"Historically, Liebig will funk ya, he will blues ya, he will even metal ya occasionally just to get his greater point across. “Always Outnumbered” is his way of modernizing the blues, keeping some rhythmic flavor and some traditional structure but appropriately distancing the form somewhat from the soil while substituting a sense of unease and disconnect we can all understand. In this he made a canny choice by teaming up with Scot Ray, whose electrified dobro is capable of both the downest of Delta slidations and the noisiest of apocalyptic disruptions. Drummer Joseph Berardi always keeps substantial trashcan beats under his freeform fingernails, and cornetist Dan Clucas, though a wool-dyed avanteer, consistently allows the clear enunciations of the human voice to pour through. Liebig’s muscular six-string electric bass weaves up, down and around with such fluidity -- sometimes driving, sometimes commenting or arguing -- that it seems almost subconscious. Well, it is his music.

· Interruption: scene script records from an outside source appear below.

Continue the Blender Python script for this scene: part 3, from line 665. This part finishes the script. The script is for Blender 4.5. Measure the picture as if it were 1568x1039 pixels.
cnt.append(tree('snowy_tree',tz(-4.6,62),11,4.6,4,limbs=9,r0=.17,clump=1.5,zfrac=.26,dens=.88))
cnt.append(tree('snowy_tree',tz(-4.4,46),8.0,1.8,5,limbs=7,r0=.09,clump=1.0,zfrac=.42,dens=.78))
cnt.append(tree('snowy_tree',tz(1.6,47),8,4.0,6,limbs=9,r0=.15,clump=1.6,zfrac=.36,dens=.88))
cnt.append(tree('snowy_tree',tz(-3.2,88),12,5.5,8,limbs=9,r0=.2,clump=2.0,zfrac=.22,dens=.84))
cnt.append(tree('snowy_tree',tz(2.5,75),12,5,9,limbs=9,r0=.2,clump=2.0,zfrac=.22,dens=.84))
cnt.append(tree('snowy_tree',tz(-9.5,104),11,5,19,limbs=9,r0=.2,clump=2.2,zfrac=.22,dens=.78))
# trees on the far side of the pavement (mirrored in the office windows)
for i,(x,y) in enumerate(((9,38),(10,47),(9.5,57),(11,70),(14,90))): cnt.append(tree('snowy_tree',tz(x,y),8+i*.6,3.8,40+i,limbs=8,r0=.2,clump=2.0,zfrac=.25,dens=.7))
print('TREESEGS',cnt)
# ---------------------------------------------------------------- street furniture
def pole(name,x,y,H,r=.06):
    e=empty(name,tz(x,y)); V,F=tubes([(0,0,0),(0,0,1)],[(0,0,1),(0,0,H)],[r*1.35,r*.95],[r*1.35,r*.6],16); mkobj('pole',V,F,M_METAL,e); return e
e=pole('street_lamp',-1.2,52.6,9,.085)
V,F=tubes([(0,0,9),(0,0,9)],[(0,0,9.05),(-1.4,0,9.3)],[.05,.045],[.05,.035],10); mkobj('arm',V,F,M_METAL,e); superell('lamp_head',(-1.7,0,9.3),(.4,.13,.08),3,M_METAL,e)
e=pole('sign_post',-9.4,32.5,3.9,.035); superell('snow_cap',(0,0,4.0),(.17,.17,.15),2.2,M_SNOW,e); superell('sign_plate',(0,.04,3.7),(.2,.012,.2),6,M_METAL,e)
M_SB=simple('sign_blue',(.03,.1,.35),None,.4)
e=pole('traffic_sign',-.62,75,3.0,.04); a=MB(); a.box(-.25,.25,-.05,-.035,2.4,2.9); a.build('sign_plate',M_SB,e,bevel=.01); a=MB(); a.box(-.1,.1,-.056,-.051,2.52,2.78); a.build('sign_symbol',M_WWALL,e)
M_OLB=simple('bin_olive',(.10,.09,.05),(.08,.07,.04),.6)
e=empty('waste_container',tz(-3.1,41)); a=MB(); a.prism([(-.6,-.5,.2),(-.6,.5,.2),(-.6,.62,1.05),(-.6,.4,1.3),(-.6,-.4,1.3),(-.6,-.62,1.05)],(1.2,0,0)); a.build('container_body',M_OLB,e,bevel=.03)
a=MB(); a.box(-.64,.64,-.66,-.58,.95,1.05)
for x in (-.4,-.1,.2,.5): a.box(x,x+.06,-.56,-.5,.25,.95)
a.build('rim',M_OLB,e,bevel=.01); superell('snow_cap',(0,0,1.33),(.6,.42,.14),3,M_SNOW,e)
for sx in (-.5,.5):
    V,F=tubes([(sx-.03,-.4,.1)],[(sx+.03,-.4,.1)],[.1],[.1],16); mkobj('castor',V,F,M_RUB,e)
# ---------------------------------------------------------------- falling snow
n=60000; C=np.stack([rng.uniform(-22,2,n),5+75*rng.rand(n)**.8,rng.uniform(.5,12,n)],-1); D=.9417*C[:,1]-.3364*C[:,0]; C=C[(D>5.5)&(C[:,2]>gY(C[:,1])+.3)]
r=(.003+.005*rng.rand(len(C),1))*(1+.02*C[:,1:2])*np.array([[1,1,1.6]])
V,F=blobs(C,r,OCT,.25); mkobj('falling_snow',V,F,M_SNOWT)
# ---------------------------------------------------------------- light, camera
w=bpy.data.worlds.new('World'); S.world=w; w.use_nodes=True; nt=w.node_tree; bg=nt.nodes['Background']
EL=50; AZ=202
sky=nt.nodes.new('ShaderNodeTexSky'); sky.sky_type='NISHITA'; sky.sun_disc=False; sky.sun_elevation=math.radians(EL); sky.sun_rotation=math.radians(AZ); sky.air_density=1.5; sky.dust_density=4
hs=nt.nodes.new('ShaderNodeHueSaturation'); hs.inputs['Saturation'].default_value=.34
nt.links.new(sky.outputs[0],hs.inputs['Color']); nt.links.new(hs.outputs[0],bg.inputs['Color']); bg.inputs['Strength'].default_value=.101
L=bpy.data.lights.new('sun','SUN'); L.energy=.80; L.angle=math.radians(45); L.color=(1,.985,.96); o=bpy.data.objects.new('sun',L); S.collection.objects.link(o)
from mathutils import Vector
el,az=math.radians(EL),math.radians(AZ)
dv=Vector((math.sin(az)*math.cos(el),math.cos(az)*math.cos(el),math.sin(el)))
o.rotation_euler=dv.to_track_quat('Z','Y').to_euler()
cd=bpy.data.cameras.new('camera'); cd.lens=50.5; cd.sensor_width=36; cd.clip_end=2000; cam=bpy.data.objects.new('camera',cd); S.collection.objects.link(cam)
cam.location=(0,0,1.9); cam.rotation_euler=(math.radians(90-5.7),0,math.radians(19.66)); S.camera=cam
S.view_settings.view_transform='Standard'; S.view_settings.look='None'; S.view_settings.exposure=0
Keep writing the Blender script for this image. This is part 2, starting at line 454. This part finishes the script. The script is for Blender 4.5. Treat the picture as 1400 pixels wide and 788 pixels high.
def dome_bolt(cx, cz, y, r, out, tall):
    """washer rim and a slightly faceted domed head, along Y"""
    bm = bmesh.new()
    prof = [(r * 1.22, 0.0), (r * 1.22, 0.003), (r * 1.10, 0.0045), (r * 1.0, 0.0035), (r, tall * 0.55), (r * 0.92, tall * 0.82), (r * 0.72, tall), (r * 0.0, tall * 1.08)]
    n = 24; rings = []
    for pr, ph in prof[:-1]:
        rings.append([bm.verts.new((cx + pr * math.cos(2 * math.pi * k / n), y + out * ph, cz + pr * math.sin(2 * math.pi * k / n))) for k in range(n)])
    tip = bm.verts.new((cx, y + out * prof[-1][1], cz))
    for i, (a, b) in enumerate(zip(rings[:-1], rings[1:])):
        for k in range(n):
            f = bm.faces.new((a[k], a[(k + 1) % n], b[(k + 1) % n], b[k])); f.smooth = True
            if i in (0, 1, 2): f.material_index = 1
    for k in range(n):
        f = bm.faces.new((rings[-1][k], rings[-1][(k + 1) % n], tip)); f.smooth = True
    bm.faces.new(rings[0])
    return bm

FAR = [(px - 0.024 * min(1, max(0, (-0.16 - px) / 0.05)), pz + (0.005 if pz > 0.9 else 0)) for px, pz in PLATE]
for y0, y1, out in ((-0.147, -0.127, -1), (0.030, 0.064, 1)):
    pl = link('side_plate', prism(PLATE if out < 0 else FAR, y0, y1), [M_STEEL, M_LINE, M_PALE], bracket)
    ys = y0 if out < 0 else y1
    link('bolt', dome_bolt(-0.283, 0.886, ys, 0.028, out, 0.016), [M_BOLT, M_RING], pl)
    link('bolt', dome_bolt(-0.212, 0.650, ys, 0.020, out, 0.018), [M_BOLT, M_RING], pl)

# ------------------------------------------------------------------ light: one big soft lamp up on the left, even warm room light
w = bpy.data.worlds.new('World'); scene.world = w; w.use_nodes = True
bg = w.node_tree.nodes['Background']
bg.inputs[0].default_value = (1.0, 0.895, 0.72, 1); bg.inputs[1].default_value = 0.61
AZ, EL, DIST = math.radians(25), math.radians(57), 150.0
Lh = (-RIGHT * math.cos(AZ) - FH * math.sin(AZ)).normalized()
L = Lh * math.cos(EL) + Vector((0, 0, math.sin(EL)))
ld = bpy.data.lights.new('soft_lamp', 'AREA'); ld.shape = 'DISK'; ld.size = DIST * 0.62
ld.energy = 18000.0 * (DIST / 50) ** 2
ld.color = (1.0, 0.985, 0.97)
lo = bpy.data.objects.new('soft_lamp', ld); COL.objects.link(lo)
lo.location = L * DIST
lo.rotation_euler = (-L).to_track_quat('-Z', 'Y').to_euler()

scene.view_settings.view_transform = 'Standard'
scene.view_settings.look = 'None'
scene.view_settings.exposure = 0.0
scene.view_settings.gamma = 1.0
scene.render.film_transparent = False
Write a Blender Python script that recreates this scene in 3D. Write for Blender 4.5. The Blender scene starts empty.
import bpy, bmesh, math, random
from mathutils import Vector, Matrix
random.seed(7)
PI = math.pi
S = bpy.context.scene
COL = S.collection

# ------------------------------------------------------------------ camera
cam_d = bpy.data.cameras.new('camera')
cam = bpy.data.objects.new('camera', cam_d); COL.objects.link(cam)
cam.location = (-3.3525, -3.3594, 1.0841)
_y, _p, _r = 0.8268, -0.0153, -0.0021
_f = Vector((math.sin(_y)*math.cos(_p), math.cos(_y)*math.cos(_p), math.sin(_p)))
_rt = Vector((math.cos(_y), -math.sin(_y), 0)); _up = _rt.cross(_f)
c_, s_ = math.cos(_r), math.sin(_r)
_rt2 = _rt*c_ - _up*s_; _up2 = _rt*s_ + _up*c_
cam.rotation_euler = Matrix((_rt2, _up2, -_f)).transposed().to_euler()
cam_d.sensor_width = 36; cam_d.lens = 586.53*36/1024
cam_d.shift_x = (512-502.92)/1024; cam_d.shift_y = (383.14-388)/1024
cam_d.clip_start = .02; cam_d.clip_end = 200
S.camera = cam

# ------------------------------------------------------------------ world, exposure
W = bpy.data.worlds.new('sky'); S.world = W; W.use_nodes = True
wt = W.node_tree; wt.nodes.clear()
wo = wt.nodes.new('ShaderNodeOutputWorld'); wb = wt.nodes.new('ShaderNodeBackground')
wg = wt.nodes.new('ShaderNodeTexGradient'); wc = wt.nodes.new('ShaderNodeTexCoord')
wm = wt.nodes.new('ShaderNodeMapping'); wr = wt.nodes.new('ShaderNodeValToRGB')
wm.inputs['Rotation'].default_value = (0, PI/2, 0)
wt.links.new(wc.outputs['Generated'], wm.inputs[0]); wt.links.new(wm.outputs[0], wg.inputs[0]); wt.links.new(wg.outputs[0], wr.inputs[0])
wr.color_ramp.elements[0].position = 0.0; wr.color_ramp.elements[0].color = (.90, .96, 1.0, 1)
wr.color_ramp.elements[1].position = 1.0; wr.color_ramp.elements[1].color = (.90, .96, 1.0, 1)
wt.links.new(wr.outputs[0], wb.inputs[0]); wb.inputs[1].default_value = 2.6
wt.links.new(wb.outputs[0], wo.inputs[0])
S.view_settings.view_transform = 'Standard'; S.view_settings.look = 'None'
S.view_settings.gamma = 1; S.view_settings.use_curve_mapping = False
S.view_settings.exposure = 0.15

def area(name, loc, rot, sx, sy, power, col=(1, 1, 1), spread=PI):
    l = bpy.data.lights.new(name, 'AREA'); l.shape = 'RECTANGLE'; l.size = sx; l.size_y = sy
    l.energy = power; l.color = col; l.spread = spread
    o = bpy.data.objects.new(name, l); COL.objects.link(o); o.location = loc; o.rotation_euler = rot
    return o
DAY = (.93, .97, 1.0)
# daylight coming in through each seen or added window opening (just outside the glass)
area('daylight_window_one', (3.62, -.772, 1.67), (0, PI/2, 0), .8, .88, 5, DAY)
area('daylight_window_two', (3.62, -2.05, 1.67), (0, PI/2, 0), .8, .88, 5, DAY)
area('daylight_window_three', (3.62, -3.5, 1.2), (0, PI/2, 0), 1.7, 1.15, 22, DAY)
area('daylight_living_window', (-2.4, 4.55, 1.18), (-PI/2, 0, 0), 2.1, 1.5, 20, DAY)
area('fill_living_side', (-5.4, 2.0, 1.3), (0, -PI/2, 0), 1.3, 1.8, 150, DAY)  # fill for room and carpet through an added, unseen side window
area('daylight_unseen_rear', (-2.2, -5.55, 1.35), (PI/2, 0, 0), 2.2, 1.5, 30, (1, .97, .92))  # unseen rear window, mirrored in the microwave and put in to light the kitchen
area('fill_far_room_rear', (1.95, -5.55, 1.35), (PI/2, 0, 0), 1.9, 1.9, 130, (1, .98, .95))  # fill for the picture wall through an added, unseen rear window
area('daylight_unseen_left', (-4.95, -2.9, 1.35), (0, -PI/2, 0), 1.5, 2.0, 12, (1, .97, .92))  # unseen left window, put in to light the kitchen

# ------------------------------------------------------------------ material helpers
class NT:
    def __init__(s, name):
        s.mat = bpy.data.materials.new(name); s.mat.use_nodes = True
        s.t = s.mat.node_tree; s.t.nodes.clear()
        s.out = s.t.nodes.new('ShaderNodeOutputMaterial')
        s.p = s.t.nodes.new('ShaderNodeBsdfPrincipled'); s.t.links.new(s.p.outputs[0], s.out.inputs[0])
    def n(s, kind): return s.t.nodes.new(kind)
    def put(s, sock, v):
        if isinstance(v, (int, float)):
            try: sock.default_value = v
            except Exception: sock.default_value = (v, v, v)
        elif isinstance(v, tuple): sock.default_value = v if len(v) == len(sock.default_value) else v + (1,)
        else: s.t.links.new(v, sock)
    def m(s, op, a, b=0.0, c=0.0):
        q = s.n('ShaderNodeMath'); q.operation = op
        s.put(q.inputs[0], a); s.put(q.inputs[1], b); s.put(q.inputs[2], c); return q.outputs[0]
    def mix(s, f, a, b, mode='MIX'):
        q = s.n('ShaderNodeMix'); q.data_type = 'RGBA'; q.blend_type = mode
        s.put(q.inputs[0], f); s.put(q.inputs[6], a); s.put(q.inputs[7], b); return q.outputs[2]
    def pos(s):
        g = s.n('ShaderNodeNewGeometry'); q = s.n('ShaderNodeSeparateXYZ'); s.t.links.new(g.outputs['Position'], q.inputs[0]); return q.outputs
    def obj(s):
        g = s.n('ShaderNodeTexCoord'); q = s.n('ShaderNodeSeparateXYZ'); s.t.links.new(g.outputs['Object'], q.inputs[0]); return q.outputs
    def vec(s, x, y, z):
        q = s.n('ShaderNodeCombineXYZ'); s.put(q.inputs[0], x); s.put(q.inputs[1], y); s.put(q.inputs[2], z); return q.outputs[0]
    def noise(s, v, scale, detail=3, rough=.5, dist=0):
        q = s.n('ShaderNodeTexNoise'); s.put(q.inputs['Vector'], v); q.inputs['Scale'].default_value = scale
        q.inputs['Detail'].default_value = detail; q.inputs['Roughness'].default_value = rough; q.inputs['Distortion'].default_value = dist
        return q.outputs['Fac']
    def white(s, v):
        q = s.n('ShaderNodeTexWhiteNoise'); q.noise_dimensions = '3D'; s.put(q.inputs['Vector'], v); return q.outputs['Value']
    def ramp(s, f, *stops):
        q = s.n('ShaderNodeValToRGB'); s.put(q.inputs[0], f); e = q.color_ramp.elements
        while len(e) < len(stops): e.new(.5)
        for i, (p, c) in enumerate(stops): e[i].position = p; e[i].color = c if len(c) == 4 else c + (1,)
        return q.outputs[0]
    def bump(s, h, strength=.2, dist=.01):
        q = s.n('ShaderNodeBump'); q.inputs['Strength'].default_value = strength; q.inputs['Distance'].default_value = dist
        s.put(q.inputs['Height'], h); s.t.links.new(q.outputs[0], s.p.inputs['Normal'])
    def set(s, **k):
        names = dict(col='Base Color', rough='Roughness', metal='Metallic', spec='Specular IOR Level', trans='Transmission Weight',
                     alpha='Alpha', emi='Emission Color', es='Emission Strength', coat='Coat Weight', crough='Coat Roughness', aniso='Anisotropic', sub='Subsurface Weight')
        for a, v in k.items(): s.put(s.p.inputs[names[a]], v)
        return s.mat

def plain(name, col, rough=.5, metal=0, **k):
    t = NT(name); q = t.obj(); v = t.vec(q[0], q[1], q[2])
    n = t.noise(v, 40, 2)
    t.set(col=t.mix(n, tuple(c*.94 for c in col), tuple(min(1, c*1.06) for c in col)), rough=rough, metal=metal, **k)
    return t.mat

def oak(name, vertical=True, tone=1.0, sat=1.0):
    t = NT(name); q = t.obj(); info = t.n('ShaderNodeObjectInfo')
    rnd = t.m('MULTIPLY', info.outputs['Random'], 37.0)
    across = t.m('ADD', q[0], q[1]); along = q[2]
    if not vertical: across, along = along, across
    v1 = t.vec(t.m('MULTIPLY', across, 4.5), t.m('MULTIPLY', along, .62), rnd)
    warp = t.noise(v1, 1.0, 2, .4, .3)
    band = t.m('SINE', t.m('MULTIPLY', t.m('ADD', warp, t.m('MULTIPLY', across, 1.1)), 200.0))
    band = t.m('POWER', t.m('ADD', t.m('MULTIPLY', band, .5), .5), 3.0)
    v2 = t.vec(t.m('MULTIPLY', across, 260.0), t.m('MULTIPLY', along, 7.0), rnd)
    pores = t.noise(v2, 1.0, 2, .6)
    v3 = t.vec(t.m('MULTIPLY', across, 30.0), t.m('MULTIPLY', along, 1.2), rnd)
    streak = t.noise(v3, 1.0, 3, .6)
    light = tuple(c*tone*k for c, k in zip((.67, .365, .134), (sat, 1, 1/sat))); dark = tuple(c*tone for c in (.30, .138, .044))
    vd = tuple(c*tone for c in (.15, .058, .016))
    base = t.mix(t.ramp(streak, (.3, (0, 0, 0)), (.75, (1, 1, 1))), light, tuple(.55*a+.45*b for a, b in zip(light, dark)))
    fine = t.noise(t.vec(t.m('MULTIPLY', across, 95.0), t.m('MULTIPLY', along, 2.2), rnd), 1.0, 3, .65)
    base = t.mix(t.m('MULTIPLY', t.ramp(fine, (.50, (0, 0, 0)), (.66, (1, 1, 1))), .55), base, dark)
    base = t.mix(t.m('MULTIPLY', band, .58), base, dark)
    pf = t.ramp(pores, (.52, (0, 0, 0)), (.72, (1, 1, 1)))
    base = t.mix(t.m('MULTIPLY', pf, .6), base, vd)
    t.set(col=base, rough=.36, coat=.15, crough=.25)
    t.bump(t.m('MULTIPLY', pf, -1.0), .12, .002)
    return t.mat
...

The blues include a limping shuffle, a slow yawner, a start-stop urban strut, a poky prodder, a straight boogie and a Beefheartian boozer, all rendered ungeneric by off-center harmonies, lopsided beats and even some Arabic guitar melisma. Liebig always dishes up some of that Beefheart stew, the difference in the blues-battering being that where the Captain was at root an instinctive hippie in overalls, Liebig is more of a suburban crank schooled in Schoenberg.
Can you dance to it? Yeah. You probably won’t, though."